▶ **Exercise description**:
Would you print the material exactly, starting at its first line and ending at the line holding "bm.faces.new(vv)"?

▶ **Given entries**:
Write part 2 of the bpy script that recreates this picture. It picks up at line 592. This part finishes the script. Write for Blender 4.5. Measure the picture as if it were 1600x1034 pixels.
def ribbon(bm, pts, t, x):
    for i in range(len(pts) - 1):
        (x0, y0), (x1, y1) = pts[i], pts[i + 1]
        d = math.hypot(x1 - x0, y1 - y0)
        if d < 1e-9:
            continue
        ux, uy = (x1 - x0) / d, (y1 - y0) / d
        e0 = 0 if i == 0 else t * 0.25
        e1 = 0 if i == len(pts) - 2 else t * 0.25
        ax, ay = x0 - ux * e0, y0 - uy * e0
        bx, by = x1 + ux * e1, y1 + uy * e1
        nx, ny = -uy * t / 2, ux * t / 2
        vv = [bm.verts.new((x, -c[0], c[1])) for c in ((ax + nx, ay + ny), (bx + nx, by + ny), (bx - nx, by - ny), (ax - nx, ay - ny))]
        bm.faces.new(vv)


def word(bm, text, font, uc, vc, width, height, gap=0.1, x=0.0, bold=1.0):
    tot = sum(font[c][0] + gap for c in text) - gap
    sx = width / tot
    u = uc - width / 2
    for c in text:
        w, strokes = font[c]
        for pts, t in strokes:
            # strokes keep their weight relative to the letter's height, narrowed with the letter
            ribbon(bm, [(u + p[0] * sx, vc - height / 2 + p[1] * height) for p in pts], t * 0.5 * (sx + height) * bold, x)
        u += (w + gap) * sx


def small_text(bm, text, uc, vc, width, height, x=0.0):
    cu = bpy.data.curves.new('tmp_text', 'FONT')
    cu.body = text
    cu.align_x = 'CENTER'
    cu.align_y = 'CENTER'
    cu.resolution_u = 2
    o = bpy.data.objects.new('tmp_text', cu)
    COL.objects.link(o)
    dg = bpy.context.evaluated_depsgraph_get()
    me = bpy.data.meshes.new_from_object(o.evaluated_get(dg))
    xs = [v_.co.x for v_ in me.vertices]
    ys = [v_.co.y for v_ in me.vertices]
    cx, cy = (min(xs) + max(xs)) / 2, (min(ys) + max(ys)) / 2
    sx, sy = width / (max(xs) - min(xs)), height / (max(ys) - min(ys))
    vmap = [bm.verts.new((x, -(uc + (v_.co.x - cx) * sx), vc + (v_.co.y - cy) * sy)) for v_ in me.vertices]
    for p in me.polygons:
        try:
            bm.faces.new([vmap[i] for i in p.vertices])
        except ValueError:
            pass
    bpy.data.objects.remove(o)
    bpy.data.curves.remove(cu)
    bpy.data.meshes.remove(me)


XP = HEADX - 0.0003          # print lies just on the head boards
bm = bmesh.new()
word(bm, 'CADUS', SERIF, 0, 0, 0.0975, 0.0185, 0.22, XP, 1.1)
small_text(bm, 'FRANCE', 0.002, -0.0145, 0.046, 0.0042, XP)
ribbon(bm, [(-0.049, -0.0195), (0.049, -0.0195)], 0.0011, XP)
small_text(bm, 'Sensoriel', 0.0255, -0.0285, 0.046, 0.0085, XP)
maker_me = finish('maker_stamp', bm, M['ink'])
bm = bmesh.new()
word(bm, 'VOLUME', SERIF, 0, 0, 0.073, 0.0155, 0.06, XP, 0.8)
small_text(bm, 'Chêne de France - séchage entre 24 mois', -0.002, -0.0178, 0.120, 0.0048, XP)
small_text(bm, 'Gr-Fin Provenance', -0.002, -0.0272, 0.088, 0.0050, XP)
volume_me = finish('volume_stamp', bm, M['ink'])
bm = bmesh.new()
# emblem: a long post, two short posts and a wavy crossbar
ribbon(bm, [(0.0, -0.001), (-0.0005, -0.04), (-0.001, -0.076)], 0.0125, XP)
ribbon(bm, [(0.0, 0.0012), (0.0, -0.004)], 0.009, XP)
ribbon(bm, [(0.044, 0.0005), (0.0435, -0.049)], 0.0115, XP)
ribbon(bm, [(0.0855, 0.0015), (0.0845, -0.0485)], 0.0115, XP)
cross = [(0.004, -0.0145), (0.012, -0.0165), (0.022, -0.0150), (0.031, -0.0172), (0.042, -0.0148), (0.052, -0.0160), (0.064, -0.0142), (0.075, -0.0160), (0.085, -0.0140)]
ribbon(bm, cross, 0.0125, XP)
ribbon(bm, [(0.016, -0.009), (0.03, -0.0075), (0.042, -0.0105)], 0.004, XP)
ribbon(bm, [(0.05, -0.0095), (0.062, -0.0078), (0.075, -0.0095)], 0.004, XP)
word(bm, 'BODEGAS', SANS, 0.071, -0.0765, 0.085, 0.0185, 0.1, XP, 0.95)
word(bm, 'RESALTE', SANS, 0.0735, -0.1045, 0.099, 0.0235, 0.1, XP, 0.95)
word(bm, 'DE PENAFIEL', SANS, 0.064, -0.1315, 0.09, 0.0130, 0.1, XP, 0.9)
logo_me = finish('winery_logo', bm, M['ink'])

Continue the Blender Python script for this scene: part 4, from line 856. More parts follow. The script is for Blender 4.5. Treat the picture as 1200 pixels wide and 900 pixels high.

▶ **Correct response**:
Write part 2 of the bpy script that recreates this picture. It picks up at line 592. This part finishes the script. Write for Blender 4.5. Measure the picture as if it were 1600x1034 pixels.
def ribbon(bm, pts, t, x):
    for i in range(len(pts) - 1):
        (x0, y0), (x1, y1) = pts[i], pts[i + 1]
        d = math.hypot(x1 - x0, y1 - y0)
        if d < 1e-9:
            continue
        ux, uy = (x1 - x0) / d, (y1 - y0) / d
        e0 = 0 if i == 0 else t * 0.25
        e1 = 0 if i == len(pts) - 2 else t * 0.25
        ax, ay = x0 - ux * e0, y0 - uy * e0
        bx, by = x1 + ux * e1, y1 + uy * e1
        nx, ny = -uy * t / 2, ux * t / 2
        vv = [bm.verts.new((x, -c[0], c[1])) for c in ((ax + nx, ay + ny), (bx + nx, by + ny), (bx - nx, by - ny), (ax - nx, ay - ny))]
        bm.faces.new(vv)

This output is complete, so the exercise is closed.